Data listing:
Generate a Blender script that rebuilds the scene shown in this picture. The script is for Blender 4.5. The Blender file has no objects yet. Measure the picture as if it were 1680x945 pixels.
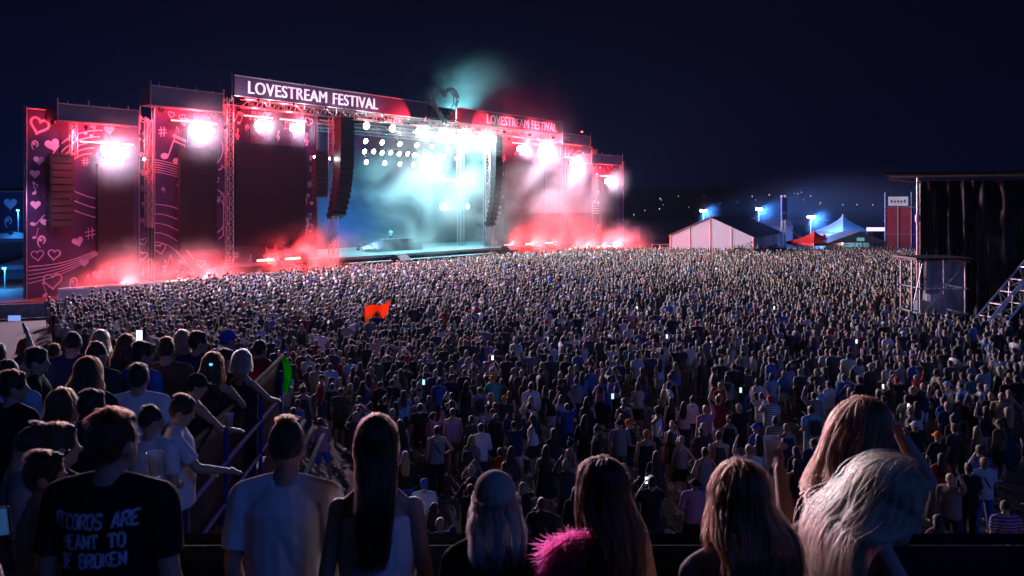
import bpy, bmesh, math, random
import numpy as np
from mathutils import Vector, Matrix, noise
from mathutils.bvhtree import BVHTree
random.seed(7); np.random.seed(7)
R = math.radians
scene = bpy.context.scene
COL = scene.collection

# ------------------------------------------------------------------ camera
CAM_H, FPX, HOR = 7.5, 1318.0, 337.0
cam_d = bpy.data.cameras.new('camera'); cam = bpy.data.objects.new('camera', cam_d); COL.objects.link(cam)
cam_d.sensor_width = 36.0; cam_d.lens = 36.0*FPX/1680.0
cam_d.shift_y = -(472.5-HOR)/1680.0
cam_d.clip_start = 0.1; cam_d.clip_end = 3000
cam.location = (0, 0, CAM_H); cam.rotation_euler = (R(90), 0, 0)
cam_d.dof.use_dof = True; cam_d.dof.focus_distance = 60.0; cam_d.dof.aperture_fstop = 4.5
scene.camera = cam
# ------------------------------------------------------------------ sky, blue fill sun, exposure
w = bpy.data.worlds.new('World'); scene.world = w; w.use_nodes = True
nt = w.node_tree; nt.nodes.clear()
def _n(t, **k):
    n = nt.nodes.new(t)
    for a, b in k.items(): setattr(n, a, b)
    return n
tc = _n('ShaderNodeTexCoord'); sep = _n('ShaderNodeSeparateXYZ'); nt.links.new(tc.outputs['Generated'], sep.inputs[0])
rz = _n('ShaderNodeMapRange'); rz.inputs[1].default_value = -0.02; rz.inputs[2].default_value = 0.32
nt.links.new(sep.outputs['Z'], rz.inputs[0])
rx = _n('ShaderNodeMapRange'); rx.inputs[1].default_value = -0.7; rx.inputs[2].default_value = 0.35
nt.links.new(sep.outputs['X'], rx.inputs[0])
mixl = _n('ShaderNodeMixRGB'); mixl.inputs[1].default_value = (0.0008, 0.0036, 0.024, 1); mixl.inputs[2].default_value = (0.0008, 0.0013, 0.010, 1)
nt.links.new(rx.outputs[0], mixl.inputs[0])
mixz = _n('ShaderNodeMixRGB'); mixz.inputs[2].default_value = (0.0009, 0.001, 0.0055, 1)
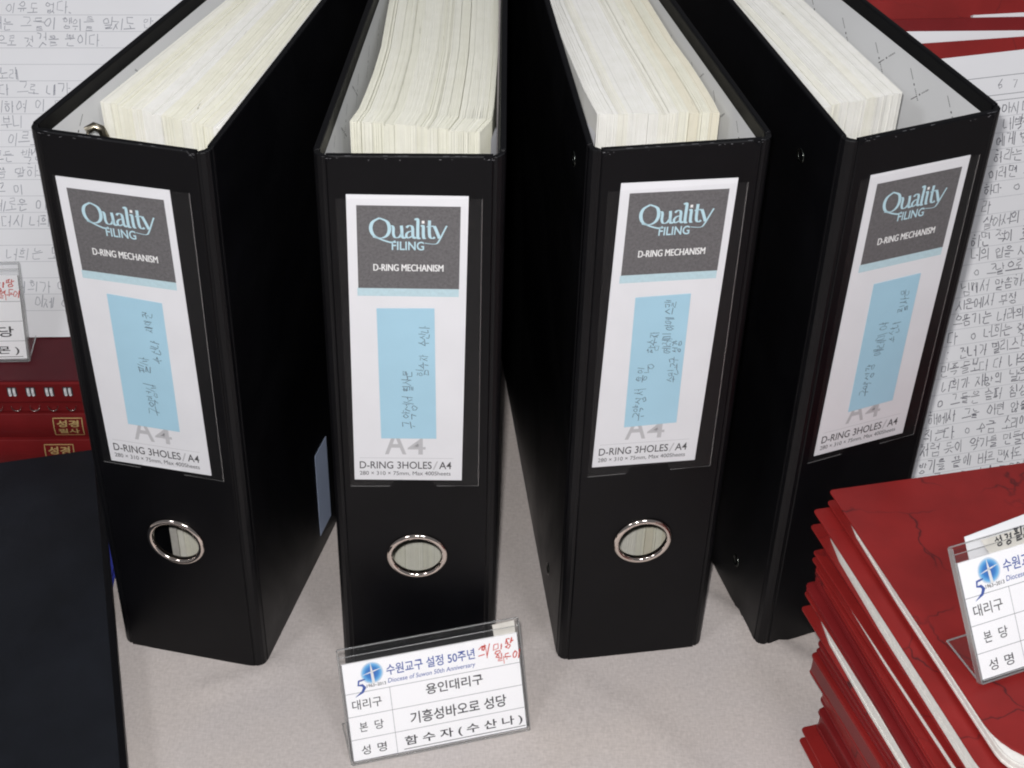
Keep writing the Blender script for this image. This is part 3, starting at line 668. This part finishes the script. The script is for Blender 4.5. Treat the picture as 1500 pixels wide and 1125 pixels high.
# ------------------------------------------------------------------ name cards in clear stands
def make_name_stand(label, O, ang, tilt, lines, seed, extra=False, W=90.0, Hh=58.5):
    R = random.Random(seed); t = math.radians(tilt)
    a1 = Vector((math.cos(ang), math.sin(ang), 0)); a2 = Vector((-math.sin(ang) * math.cos(t), math.cos(ang) * math.cos(t), math.sin(t)))
    root = thing('name_card_stand', label, 'name card', group='printed name cards in clear stands', matrix=frame(O, a1, a2))
    lift = .25
    mb = MB(); mb.prism([(0, 0), (W, 0), (W, Hh), (0, Hh)], -2.6, -1.5); panel = mb.build('back_panel', M['acrylic'], root)
    mb = MB(); mb.prism([(0, 0), (W, 0), (W, Hh - 3.0), (0, Hh - 3.0)], .35, .9); front = mb.build('front_panel', M['acrylic'], root)
    e = MB(); e.box(0, Hh, -2.6, W, Hh + .5, -1.5); e.box(0, Hh - 3.0, .35, W, Hh - 2.7, .9)
    e.box(-.5, 0, -2.6, 0, Hh, .9); e.box(W, 0, -2.6, W + .5, Hh, .9); e.box(0, -.5, -2.6, W, 0, .9)
    e.build('clear_edges', M['acredge'], root)
    # foot running back along the ground: direction in the local frame
    fd = Vector((0, math.cos(t), -math.sin(t)))       # world horizontal, backwards, expressed in (a2, n)
    L = 24.0; q = MB()
    p0 = (0, .3, -2.0); p1 = (W, .3, -2.0)
    def off(p, s, h=0): return (p[0], p[1] + fd.y * s + math.sin(t) * h, p[2] + fd.z * s + math.cos(t) * h)
    q.quad(off(p0, 0), off(p1, 0), off(p1, L), off(p0, L)); q.quad(off(p0, 0, 1.1), off(p0, L, 1.1), off(p1, L, 1.1), off(p1, 0, 1.1))
    q.build('foot', M['acrylic'], root)
    q = MB()
    for A, B in ((off(p0, 0, .5), off(p0, L, .5)), (off(p0, L, .5), off(p1, L, .5)), (off(p1, L, .5), off(p1, 0, .5))): q.tube([A, B], .45, 6)
    q.build('foot_edge', M['acredge'], root)
    # printed card
    CW, CHh = W - 1.4, 51.0; x0 = .7
    mb = MB(); mb.prism([(x0, .6), (x0 + CW, .6), (x0 + CW, .6 + CHh), (x0, .6 + CHh)], -1.3, -.25)
    card = mb.build('name_card', M['bcard'], root)
    z = -.20; g = MB(); L_ = lambda u, v: (x0 + u * CW, .6 + (1 - v) * CHh)
    def hl(v, u0=0, u1=1, w_=.25, m=0): a, b_ = L_(u0, v), L_(u1, v); g.rect(a[0], a[1] - w_ / 2, b_[0], b_[1] + w_ / 2, z, m)
    def vl(u, v0, v1, w_=.22, m=0): a, b_ = L_(u, v0), L_(u, v1); g.rect(a[0] - w_ / 2, b_[1], a[0] + w_ / 2, a[1], z, m)
    for v in (.305, .54, .775): hl(v)
    vl(.252, .305, 1); vl(.003, 0, 1, .4, 1); vl(.997, 0, 1, .4, 1); hl(.993, w_=.4, m=1)
    def tx(body, u0, v0, u1, v1, m=1, bold=.05, **kw): a, b_ = L_(u0, v1), L_(u1, v0); type_mesh(g, body, a[0], a[1], b_[0], b_[1], z + .04, m, bold, **kw)
    tx('대리구', .035, .375, .20, .475); tx('본', .06, .61, .105, .705); tx('당', .145, .61, .195, .705); tx('성', .055, .845, .105, .94); tx('명', .145, .845, .195, .94)
    tx(lines[0], *lines[1], bold=.12); tx(lines[2], *lines[3], bold=.12); tx(lines[4], *lines[5], bold=.15)
    hl(.965, lines[5][0] - .01, min(.99, lines[5][2] + .02), .35, 1)
    tx('수원교구 설정 50주년', .245, .075, .745, .185, m=2, bold=.12)
    tx('Diocese of Suwon 50th Anniversary', .247, .215, .742, .275, m=2, bold=.05, shear=.15)
    tx('1963~2013', .128, .238, .235, .270, m=1, bold=.12)
    a_ = L_(.775, .165); write(g, '희망', a_[0] - 1, a_[1] - .8, 6.0, .62, z + .05, 3, rnd=R, adv=1.05, wob=.07, slant=.25); a_ = L_(.895, .145); write(g, '땅', a_[0] + 1.2, a_[1], 5.2, .6, z + .05, 3, rnd=R, wob=.07, slant=.25)
    a_ = L_(.865, .245); write(g, '열두이', a_[0] - .6, a_[1] - .6, 4.3, .5, z + .05, 3, rnd=R, adv=.95, wob=.07, slant=.2)
    c0 = L_(.775, .19)
    g.ribbon([(c0[0] - .5, c0[1] + 4.5), (c0[0] + 1, c0[1] + 5.8), (c0[0] + 3.5, c0[1] + 6.3)], .5, z + .05, 3); g.ribbon([(c0[0] + 3.2, c0[1] + 4.5), (c0[0] + 3.4, c0[1] - .6)], .35, z + .05, 3)
    c1 = L_(.905, .29); g.ribbon([(c1[0], c1[1] + 4), (c1[0] + .1, c1[1])], .35, z + .05, 3)
    g.build('printed_text', [M['rule_dark'], M['ink'], M['blueink'], M['redink']], card)
    # round emblem with its cross and the swash five
    cx, cy = L_(.165, .13); r_ = 5.6; d = MB(); uv = []; N = 40
    d.v.append((cx, cy, z + .02)); uv.append((0, 0))
    for k in range(N): q_ = 2 * math.pi * k / N; d.v.append((cx + r_ * math.cos(q_), cy + r_ * math.sin(q_), z + .02)); uv.append((math.cos(q_), math.sin(q_)))
    for k in range(N): d.f.append((0, 1 + k, 1 + (k + 1) % N)); d.m.append(0)
    d.uv = uv
    em = d.build('emblem_disc', M['disc'], card)
    d = MB()
    for (A, B, w_) in (((cx - .3, cy + 4.9), (cx + .3, cy - 5.6), 1.3), ((cx - 4.6, cy - .5), (cx + 4.8, cy + 1.7), .75)):
        mid = ((A[0] + B[0]) / 2, (A[1] + B[1]) / 2)
        d.ribbon([A, mid, B], lambda k, a_, b_, w_=w_: w_ if k == 1 else .15 if w_ < 1 or k == 0 else w_ * 1.1, z + .07, 0)
    five = [(cx - 3.6, cy - 2.6), (cx - 5.4, cy - 2.9), (cx - 6.9, cy - 3.1), (cx - 7.4, cy - 5.2), (cx - 5.4, cy - 5.4), (cx - 4.4, cy - 6.8), (cx - 5.6, cy - 8.9), (cx - 9.4, cy - 11.0)]
    d.ribbon(five, lambda k, a_, b_: [.5, .9, 1.0, .9, 1.3, 1.7, 1.3, .15][k], z + .06, 1)
    d.build('emblem_strokes', [M['wink'], M['blueink']], em)
    if extra == 'slip':     # written slip of paper behind the clear panel
        s_ = MB(); s_.prism([(9, 50), (60, 50), (60, 64.5), (9, 61)], -3.4, -3.1)
        sl = s_.build('paper_slip', M['page'], root)
        s_ = MB(); write(s_, '성경필사', 22, 53.3, 5, .75, -1.3, rnd=R, rot=.02); sl2 = s_.build('slip_writing', M['ink'], sl)
        s_ = MB(); s_.prism([(19, 49), (88, 49), (88, Hh - .4), (15.5, Hh - .4)], -1.45, -1.35); s_.build('frosted_tape', M['tape'], root)
    if extra == 'tape':
        s_ = MB(); s_.prism([(W - 12.5, 51.5), (W - 1.5, 51.5), (W - 1.5, Hh - .6), (W - 12.8, Hh - 1.0)], -1.45, -1.35); s_.build('frosted_tape', M['tape'], root)
    return root
make_name_stand('name card with its whole text in view, standing before the second binder', (-72.6, 502.3, .55), math.radians(16.1), 62,
                ('용인대리구', (.45, .345, .775, .455), '기흥성바오로 성당', (.345, .60, .895, .725), '함 수 자 ( 수 산 나 )', (.30, .835, .975, .945)), 5, 'tape')
make_name_stand('name card cut off by the right edge, on the stack of red notebooks', (201.5, 459.5, 124.6), math.radians(23), 50,
                ('분당대리구', (.45, .345, .775, .455), '성남동 성당', (.345, .60, .85, .725), '김 수 자 ( 안 나 )', (.30, .835, .975, .945)), 6, 'slip')
make_name_stand('name card cut off by the left edge, leaning before the lined page', (-366, 724, 62.7), math.radians(4.5), 74,
                ('수원대리구', (.45, .345, .775, .455), '고등동 성당', (.345, .60, .93, .725), '이 정 호 ( 시 몬 )', (.30, .835, .95, .945)), 8)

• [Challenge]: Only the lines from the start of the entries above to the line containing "COL = scene.collection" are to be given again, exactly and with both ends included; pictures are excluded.

• [Final answer]:
Generate a Blender script that rebuilds the scene shown in this picture. The script is for Blender 4.5. The Blender file has no objects yet. Measure the picture as if it were 1680x945 pixels.
import bpy, bmesh, math, random
import numpy as np
from mathutils import Vector, Matrix, noise
from mathutils.bvhtree import BVHTree
random.seed(7); np.random.seed(7)
R = math.radians
scene = bpy.context.scene
COL = scene.collection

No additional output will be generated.